Escrita por Pedro Calderón de la Barca en 1637, El mágico prodigioso se adhiere a un tipo de teatro de componente fantástico. La historia de Cipriano, enamorado de Justina, se ve salpicada por la actuación de un diablo que pretende simular ante todos la pérdida de virtud de la dama y de paso alargar su fúnebre manto. Cipriano vende su alma a Belcebú en los tiempos en los que Gustavo Adolfo de Suecia había perecido en Leipzig y la entrada en combate de Francia precipita a las Coronas de Castilla y Aragón al desastre. La Fronda en el país vecino, las revueltas de 1640, la decapitación de Carlos de Inglaterra estaban a la vuelta de la esquina cuando Calderón escribió esta obra sobrenatural. La injuria, las apetencias que enemistan a quienes se consideran así mismo hermanos, la intolerancia, la lucha del hombre contra sus propios deseos desatan en El mágico prodigioso un trozo de arte pletórico de fuerza y en el que sólo la muerte nos puede arropar en un mundo mejor, menos turbulento.
Si el texto en el marco del reinado de Felipe IV reflejaba una visión fiel de un universo en descomposición que pronto albergaría la redacción del Leviatán y con ello el fin de la sociedad corporativa, en la actualidad todavía tiene mucho que decirnos. De la misma manera que El mágico prodigioso vaticina el último acto de la política del Conde Duque de Olivares y de la vida de representantes del pasado como Richelieu, su representación en 2006 constata la descomposición de un sistema de creencias y de un mundo que no se para ante nada para lograr la consecución de cualquier mezquina obsesión: el aprovisionamiento de petróleo, la puesta en marcha de la yihad. La obra presenta a una sociedad a la que no le importa verter sangre y que actúa bajo el influjo de un infierno cuyas llamas iluminan nuestros actos violentos, destructores. …Comportamientos que quiebran la posibilidad de construir una realidad más próspera, armoniosa. Si Tomaz Pandur en su adaptación de la Divina Comedia plasmaba en una pantalla los desastres engendrados por una humanidad capaz también de fabricar cosas bellas, El mágico prodigioso no precisa materializar la destrucción para nadar en ella.
La escenografía de Juan Carlos Pérez de la Fuente barroca y a la vez muy expresiva moldea el desasosiego, dudas internas y desestabilidad en la que se hallan inmersos los personajes y el público.

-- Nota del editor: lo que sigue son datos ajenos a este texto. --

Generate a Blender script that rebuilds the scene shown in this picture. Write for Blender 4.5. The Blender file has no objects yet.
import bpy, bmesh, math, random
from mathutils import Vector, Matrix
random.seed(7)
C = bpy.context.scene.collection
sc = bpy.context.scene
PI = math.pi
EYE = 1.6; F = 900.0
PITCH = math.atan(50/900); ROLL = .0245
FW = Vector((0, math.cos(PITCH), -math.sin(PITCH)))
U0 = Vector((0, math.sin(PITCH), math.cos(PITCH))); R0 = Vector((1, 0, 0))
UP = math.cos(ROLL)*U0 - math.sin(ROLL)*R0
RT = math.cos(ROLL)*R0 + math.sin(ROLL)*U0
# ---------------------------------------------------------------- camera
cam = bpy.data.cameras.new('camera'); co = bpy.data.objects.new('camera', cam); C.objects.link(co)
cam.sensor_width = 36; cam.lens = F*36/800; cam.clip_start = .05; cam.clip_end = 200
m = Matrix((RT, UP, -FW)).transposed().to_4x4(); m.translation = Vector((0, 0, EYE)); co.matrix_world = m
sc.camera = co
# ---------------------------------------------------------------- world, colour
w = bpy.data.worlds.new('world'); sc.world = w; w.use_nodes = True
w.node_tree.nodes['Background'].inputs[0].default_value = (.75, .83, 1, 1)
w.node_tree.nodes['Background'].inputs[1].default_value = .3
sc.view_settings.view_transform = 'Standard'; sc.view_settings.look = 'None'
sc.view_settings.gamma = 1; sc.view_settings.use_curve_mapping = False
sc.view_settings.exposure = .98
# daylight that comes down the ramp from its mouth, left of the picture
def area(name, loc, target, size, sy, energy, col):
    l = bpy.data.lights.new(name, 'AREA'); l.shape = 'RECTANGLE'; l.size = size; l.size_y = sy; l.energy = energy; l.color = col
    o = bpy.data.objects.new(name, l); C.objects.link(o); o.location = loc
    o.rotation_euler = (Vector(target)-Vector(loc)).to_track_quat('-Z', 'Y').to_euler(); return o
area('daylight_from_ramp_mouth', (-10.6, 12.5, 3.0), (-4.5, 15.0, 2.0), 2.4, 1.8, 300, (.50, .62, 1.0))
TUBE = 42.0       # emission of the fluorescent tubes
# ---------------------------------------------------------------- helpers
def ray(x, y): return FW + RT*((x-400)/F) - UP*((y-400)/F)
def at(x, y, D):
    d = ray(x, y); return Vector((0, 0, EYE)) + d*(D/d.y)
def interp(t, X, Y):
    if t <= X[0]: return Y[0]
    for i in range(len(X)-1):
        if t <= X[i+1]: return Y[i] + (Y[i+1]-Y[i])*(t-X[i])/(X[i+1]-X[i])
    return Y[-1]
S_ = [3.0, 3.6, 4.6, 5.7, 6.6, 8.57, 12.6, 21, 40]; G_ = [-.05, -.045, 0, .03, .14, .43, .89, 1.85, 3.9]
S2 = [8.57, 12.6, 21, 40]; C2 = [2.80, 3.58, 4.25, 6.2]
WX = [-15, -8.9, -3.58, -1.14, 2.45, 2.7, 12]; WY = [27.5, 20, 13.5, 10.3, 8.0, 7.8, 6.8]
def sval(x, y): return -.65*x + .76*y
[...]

Un decorado en permanente composición y descomposición, la discontinua creación y desaparición de espacios y términos visuales, y la alternancia de sonidos naturalistas con los ruidos que emergen de las tinieblas vehículan la desarticulación de una sociedad a punto de estrellarse contra el abismo. …Precipicio moral que Pérez de la Fuente sugiere con una imagen poderosa: Cipriano tumbado en la postura de un condenado crucificado al que el Diablo masajea con sus tentadores pies… La niebla nubla su alma, el azufre penetra en su cuerpo y la voluntad cede por la magia de una puesta escena de asombrosa plasticidad, gracias a la cual Satán atrapa con sus vestiduras literalmente a todas las criaturas a su alcance.
Los intérpretes están a la altura de las circunstancias. Beatriz Arguello compone un Diablo insinuante, magnífico por intrigante. Jacobo Dicenta pasa de la serenidad al horror en una interpretación digna de alabanza. Cristina Pons, Manuel Aguilar, Jorge Basanta (en sustitución de Leandro Rivera), Alejandra Caparros, Sergio de Frutos, Luis Carlos de Lombana, Rodrigo Poisón, Israel Ruiz, Nicolás Vega y Xabier Elorriaga los acompañan con enorme dignidad. Y de esta manera, como en 1637, El mágico prodigioso se proclama como un poderoso espectáculo y con su desaliento nos enfrenta al fin de una era. Como la que se cerró en Westfalia.